At Century's End is full of such recognitions, and a parallel belief that resistance is called for a spiritual crusade, according to Alexander Solzhenitsyn, which will base it self upon "the principle of self restraint" and "self limitation", although he fails to elaborate upon the do's and don'ts of such wishful thinking.

READING from the same hymn sheet, the exUS national security adviser, Zbigniew Brzezinski, believes that the place to start the fight back against "the morally corrosive inroads of permissive cornucopia" is with what he calls the "development of moral consciousness . . . of the desirability and utility of moral imperatives, and through that to adopt an ethos of self restraint instead of self indulgence".

Which is all very well when you're sitting securely on top of the pile, but cold comfort for the unemployed hordes" and remaindered families scratching out a living amidst said western indulgence in Chicago, Mexico, Birmingham, Berlin or, for that matter, Dublin.

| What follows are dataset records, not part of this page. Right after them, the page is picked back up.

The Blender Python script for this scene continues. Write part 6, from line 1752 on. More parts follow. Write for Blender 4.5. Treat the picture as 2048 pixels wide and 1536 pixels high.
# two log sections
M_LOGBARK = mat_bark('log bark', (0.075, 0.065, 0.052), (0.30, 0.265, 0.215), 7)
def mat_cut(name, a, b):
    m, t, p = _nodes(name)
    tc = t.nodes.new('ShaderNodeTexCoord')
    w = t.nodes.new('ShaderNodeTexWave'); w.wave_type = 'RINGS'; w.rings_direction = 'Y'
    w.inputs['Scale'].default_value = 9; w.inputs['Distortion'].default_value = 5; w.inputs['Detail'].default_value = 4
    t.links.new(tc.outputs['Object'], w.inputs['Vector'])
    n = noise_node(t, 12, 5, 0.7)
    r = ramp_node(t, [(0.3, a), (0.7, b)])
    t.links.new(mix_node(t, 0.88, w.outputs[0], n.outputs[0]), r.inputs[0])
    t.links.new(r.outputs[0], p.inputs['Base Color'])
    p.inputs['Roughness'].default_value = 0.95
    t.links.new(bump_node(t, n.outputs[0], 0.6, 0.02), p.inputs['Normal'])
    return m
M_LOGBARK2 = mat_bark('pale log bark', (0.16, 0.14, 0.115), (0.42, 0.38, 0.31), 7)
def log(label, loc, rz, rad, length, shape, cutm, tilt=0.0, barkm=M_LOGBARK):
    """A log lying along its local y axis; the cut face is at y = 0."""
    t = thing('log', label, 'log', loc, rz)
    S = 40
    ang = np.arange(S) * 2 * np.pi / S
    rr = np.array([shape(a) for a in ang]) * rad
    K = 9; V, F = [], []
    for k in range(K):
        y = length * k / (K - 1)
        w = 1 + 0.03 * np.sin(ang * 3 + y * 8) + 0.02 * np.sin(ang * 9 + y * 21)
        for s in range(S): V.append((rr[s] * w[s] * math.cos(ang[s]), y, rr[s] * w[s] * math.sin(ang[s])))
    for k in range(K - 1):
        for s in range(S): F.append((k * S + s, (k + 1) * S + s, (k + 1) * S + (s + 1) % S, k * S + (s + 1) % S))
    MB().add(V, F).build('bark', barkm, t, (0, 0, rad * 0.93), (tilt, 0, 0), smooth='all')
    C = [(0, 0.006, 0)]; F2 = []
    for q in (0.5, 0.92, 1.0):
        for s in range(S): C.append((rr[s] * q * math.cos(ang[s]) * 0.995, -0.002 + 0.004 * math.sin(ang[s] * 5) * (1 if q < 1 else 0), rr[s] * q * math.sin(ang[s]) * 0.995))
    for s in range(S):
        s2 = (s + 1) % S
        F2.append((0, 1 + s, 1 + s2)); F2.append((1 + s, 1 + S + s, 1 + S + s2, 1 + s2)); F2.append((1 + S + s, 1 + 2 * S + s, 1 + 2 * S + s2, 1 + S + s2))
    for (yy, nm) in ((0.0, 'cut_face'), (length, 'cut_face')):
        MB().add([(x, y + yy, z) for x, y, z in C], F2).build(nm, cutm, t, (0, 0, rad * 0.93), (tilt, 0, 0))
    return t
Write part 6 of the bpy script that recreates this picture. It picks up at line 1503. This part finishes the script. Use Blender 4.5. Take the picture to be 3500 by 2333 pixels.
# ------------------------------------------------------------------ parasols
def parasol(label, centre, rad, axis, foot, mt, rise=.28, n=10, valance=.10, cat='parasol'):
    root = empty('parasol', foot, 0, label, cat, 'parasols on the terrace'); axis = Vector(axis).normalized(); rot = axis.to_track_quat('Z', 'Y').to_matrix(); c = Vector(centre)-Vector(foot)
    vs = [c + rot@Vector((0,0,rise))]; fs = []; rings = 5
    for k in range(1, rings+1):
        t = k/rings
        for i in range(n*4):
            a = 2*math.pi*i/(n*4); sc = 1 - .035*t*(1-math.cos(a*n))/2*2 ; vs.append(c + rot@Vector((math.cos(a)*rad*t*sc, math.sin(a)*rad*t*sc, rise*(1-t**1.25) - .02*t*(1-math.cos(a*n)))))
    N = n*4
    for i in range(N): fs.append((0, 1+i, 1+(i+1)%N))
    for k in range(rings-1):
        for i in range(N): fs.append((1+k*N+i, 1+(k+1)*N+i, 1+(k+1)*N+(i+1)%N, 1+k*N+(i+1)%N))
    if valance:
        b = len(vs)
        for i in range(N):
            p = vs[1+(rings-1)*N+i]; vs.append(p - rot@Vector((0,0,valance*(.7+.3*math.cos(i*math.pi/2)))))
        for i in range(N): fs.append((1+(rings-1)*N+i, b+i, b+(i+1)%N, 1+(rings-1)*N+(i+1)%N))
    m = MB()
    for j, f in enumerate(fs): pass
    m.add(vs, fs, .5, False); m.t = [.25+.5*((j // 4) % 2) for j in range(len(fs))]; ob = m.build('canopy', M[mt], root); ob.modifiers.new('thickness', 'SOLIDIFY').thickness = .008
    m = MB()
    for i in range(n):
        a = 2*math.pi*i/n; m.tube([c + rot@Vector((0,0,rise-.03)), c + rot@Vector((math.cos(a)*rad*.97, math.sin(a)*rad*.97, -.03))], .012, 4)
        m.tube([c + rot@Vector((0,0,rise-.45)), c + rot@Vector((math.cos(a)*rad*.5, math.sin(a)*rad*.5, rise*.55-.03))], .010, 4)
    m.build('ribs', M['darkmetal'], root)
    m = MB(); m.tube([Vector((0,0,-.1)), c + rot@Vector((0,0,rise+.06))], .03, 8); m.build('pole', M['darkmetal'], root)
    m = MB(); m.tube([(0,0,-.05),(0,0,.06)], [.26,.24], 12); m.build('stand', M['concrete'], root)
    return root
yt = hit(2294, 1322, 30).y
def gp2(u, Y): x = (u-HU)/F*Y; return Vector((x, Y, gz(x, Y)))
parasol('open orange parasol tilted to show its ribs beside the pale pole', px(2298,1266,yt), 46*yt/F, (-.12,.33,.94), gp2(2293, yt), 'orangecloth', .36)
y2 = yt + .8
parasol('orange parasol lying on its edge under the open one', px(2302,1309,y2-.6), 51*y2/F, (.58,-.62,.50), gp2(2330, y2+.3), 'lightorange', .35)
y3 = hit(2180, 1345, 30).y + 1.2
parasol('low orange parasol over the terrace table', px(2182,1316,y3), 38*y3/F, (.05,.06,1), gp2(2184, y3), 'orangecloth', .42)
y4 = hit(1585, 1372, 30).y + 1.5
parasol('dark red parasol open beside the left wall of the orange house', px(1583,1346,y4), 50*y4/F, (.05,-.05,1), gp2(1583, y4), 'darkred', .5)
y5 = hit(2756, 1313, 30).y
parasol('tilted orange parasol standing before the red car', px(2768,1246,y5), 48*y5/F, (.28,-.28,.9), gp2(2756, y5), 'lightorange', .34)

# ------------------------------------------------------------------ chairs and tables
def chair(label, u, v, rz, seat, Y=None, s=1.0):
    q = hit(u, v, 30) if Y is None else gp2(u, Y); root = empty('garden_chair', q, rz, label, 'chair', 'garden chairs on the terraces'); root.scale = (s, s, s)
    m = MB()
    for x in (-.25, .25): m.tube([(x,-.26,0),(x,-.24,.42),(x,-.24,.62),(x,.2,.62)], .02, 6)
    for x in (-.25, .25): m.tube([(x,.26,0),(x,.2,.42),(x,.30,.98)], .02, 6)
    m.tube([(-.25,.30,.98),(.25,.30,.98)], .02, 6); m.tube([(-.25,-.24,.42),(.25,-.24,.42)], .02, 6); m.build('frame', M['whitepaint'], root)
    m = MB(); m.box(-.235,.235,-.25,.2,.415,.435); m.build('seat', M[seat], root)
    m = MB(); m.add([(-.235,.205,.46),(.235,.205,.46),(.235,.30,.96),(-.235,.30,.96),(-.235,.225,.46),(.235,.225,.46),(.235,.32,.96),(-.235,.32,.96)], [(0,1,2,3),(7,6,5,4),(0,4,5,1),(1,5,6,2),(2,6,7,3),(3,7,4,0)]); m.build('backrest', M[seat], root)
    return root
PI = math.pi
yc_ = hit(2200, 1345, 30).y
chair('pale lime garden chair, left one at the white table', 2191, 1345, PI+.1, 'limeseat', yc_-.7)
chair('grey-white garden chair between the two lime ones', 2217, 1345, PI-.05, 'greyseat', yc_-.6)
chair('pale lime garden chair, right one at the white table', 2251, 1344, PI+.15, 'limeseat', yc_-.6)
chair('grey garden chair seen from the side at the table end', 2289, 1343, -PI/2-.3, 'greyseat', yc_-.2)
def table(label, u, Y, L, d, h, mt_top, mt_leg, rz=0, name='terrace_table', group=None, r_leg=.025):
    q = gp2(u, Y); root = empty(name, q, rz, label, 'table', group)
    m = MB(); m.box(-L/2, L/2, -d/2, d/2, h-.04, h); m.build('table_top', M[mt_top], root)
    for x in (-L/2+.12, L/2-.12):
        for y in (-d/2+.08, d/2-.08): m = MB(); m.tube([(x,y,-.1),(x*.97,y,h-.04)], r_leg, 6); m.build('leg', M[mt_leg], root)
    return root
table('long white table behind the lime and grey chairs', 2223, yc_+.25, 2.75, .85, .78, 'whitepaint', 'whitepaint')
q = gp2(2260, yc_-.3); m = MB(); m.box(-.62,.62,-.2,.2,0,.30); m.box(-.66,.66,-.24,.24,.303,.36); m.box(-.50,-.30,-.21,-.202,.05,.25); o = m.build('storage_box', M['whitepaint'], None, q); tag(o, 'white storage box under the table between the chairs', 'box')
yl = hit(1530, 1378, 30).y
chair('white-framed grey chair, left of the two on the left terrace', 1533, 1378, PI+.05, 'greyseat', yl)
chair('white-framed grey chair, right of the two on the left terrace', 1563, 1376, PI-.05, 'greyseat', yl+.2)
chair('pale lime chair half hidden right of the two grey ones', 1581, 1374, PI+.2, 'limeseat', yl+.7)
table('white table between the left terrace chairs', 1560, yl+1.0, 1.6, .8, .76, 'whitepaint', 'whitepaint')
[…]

At Century's End is a fascinating portrait of intellectual wars past and present, and of what artists from Octavio Paz, Carlos Fuentes and Oliver Stone, to politicians such as Nelson Mandela, Peres and Gonzalez and philosophers such as the magisterial Isaiah Berlin have made of the life of our times so far.

Interesting too that, other than the enlightened Irish imprint, Wolfhound, which took over this title from the American edition compiled from the pages of New Perspectives Quarterly, the only recurring point of Irish reference I came across was to the late Samuel Beckett in whose work so much of this talk of ending and beginning is authentically prefigured.